## Data shown
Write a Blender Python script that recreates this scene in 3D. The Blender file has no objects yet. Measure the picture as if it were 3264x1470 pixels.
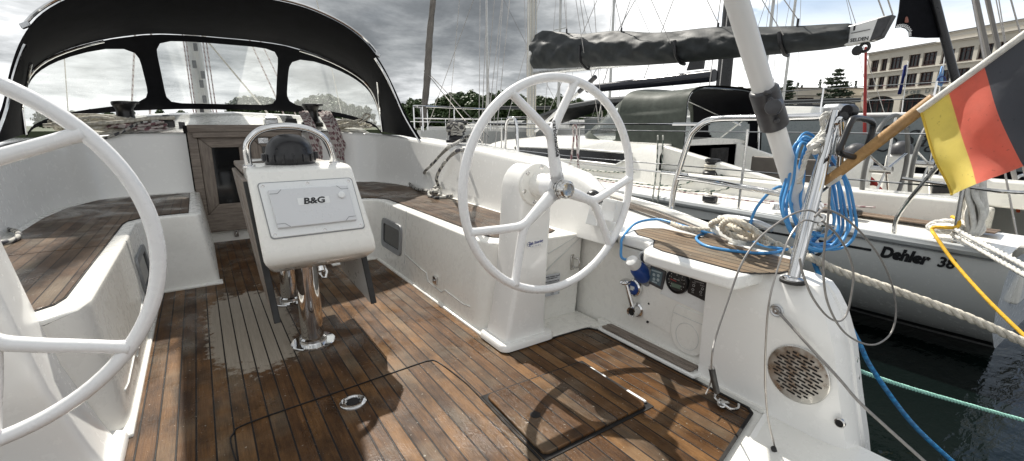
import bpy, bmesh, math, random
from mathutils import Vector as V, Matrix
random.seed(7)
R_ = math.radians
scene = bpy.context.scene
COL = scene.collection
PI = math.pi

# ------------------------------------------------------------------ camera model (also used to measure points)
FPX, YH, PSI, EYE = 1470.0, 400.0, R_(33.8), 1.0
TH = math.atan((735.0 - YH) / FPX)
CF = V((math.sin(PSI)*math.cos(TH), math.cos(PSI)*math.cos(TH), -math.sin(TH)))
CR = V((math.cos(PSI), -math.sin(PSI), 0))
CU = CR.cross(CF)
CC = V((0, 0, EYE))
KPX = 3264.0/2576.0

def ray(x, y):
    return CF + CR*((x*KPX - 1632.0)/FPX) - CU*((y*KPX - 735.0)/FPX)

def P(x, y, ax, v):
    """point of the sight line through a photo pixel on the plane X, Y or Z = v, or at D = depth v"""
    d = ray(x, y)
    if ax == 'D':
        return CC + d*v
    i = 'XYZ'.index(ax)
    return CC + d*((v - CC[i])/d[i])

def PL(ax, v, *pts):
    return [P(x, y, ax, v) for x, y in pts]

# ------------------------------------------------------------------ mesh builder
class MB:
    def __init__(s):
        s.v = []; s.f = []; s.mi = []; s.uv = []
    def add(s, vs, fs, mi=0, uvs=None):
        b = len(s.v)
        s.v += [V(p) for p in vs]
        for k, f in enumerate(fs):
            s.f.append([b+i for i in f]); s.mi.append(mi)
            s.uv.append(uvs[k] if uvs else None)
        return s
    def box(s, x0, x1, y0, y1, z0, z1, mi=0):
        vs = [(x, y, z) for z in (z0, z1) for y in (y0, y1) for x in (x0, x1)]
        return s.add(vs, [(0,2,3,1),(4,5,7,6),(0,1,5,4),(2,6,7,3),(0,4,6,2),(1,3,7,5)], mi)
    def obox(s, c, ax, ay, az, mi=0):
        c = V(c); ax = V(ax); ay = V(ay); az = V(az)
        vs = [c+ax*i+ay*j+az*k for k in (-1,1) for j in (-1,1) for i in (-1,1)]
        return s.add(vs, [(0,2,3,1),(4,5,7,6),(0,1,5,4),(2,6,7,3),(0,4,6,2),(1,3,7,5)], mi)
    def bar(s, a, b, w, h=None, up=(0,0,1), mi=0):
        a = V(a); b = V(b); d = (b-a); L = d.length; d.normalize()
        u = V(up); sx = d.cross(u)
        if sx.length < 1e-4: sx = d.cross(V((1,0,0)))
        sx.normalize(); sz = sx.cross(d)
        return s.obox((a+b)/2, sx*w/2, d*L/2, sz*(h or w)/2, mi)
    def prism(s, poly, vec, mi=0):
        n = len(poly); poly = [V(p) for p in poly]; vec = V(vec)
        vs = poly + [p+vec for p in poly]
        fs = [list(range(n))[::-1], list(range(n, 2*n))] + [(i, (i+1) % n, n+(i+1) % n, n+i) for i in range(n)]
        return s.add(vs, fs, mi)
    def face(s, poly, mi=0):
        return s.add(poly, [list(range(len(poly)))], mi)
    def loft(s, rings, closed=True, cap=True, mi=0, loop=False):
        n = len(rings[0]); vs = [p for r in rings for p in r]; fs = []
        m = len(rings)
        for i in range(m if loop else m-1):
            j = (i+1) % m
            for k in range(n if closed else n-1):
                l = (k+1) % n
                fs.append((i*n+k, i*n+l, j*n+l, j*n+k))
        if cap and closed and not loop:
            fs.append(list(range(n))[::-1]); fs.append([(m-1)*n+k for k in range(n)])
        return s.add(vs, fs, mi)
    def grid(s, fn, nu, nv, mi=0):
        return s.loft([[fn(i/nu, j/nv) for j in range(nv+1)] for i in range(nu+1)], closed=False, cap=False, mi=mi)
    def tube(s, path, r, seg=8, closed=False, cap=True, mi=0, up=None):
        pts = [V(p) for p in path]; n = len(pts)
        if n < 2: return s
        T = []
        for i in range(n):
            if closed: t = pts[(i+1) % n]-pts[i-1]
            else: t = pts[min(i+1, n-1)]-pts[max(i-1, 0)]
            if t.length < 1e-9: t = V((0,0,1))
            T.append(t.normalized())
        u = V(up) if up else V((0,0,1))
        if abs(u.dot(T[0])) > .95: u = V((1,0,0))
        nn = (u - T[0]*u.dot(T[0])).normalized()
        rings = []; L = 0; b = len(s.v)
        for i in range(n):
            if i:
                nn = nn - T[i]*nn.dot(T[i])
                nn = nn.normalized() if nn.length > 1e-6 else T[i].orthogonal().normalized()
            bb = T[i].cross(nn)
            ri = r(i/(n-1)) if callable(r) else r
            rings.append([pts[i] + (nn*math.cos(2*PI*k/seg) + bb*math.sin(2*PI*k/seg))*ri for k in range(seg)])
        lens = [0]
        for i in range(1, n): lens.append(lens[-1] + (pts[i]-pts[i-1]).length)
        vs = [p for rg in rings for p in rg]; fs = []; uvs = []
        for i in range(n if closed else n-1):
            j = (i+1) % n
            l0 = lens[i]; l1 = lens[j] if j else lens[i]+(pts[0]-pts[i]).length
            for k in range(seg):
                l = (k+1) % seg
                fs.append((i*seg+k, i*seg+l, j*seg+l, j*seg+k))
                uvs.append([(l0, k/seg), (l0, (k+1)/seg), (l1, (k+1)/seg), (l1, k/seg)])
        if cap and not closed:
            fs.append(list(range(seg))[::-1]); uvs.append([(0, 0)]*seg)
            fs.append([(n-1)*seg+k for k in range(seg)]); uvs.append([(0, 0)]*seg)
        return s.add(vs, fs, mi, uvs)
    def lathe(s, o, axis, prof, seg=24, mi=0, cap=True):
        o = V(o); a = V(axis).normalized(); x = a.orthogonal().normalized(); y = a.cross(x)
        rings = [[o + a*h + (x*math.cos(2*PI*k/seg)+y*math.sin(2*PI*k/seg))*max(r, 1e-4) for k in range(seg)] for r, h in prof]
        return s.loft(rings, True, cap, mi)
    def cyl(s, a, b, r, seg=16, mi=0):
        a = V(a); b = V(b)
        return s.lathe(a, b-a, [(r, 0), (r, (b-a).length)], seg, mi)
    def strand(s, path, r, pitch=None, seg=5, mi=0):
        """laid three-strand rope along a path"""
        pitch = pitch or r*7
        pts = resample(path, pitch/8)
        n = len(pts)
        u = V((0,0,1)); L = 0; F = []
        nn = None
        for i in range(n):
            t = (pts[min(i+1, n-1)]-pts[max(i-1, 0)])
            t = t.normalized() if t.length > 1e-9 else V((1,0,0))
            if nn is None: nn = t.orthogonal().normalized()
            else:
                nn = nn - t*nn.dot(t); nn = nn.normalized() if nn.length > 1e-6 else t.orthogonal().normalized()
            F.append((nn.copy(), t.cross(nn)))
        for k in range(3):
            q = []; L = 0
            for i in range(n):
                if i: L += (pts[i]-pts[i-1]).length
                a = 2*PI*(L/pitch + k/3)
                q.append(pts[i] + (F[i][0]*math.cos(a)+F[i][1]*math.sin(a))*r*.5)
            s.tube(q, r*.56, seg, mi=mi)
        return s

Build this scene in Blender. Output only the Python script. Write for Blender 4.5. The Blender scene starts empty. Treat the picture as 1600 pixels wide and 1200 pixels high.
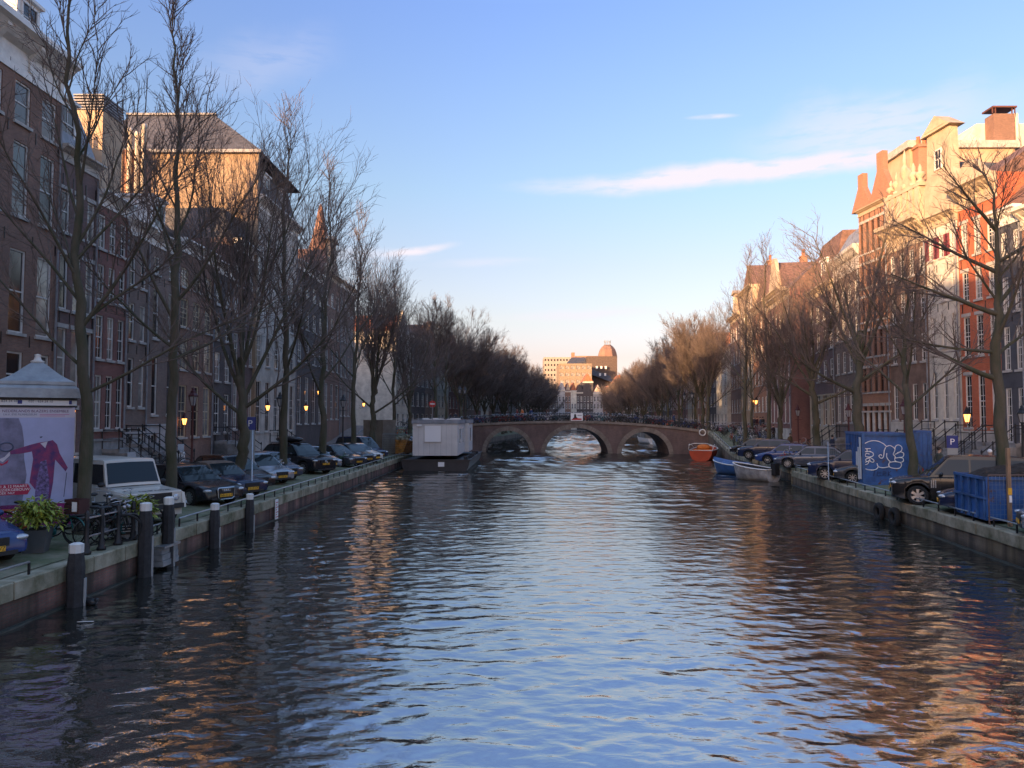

## Exercise aim
Above are the records; repeat their lines from the first through the line containing "PI = math.pi", and leave out each picture.

## Solution for this task
Write a Blender Python script that recreates this scene in 3D. The Blender file has no objects yet. Measure the picture as if it were 3264x1470 pixels.
import bpy, bmesh, math, random
from mathutils import Vector as V, Matrix
random.seed(7)
R_ = math.radians
scene = bpy.context.scene
COL = scene.collection
PI = math.pi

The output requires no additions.